The Saskatchewan King’s Bench recently decided a case, Nagy v. Graves, 2022 SKKB 257, wherein the question was addressed: if a substantial portion of an estate has been distributed, why and when should an application to remove an executor be sought? The Court’s answer? When there are serious concerns about the future administration of the estate and the risks to which it may be exposed if the appointed executors continue to be in charge of administration. Anyone who has dealt with a contentious estate dispute where they felt that the executor was not performing their duties well enough may feel vindicated by this answer, but in Nagy the Court reiterated that the express wishes of a deceased testator regarding which persons should have the power to administer their estate should not be lightly interfered with.
In Nagy, the Court had found that the executors showed a past lack of diligence to their duties, and a present and continuing lack of understanding of the steps required for them to discharge those duties. There was good evidence for this finding. The executors were two children of a deceased mother with 9 children, 7 of whom were included in her will. Their mother’s Will had been executed in 1983, and she had died in 2012. The executors – one of whom was also a beneficiary – did not apply for letters probate until February of 2021. Once they had acquired letters probate, they proceeded to distribute the majority of the estate. However the remaining beneficiaries had had enough of the continued inaction.

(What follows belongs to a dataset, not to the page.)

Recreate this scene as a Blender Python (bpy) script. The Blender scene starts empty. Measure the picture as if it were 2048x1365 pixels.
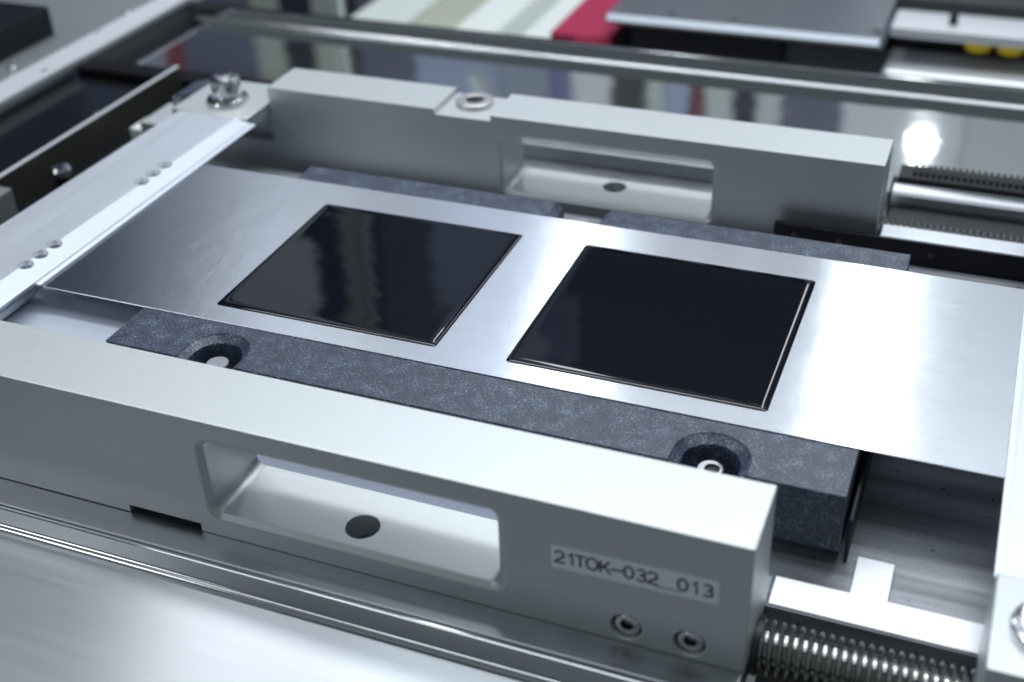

The Court considered what constituted failure to “administer the estate in a reasonable and prudent manner” and whether the appointed executor’s “removal…would be in the best interests of those persons interested in the estate.” The Court was particularly concerned with the threat to the estate if the appointed executors were not removed. The Court said that the emphasis of an application for the removal of an executor should be on the future administration of the estate and the risks it would be exposed to if the appointed current executors continue to administer it. Removal is not meant to be a punishment for past misconduct, but an action to protect the assets of the estate and the beneficiaries’ interests therein.
The Court determined that the appointed executors failed to apply for probate within the statutorily outlined period due to a lack of attention to the administration of the estate and their duties as executors, failed to open an estate account until after they received letters probate which occurred 8 years after the testator’s death, submitted unacceptably vague and approximated accounting without receipts, failed to file estate tax returns, and lived rent free in estate property. This, in conjunction with the lack of an estate account after 9 years of revenue and expenses failed to pass the requirement that a trustee exercise the degree of care, skill, and diligence that a person of ordinary prudence would exercise, having regard to the skill, experience, and qualifications of the trustee.
The Court noted that the overarching responsibility of an executor is to safeguard the estate for the beneficiaries, and as such, the voices of the beneficiaries should be heard, especially as the surviving non-executor beneficiaries in this case had decided to sign a Renunciation and Consent in support of the application for the removal of the appointed executors. The Court reiterated that the onus of proving that the removal is necessary lies with the one seeking the removal. The Court in this case determined that the applicant had met the burden, and that the removal of the chosen executors was in the best interests of the beneficiaries.
The expectations of a testator in Ontario are akin to those in Saskatchewan, so this case may be an illustrative example to those dealing with unreasonable executors as to when the Court will step in to remove an executor.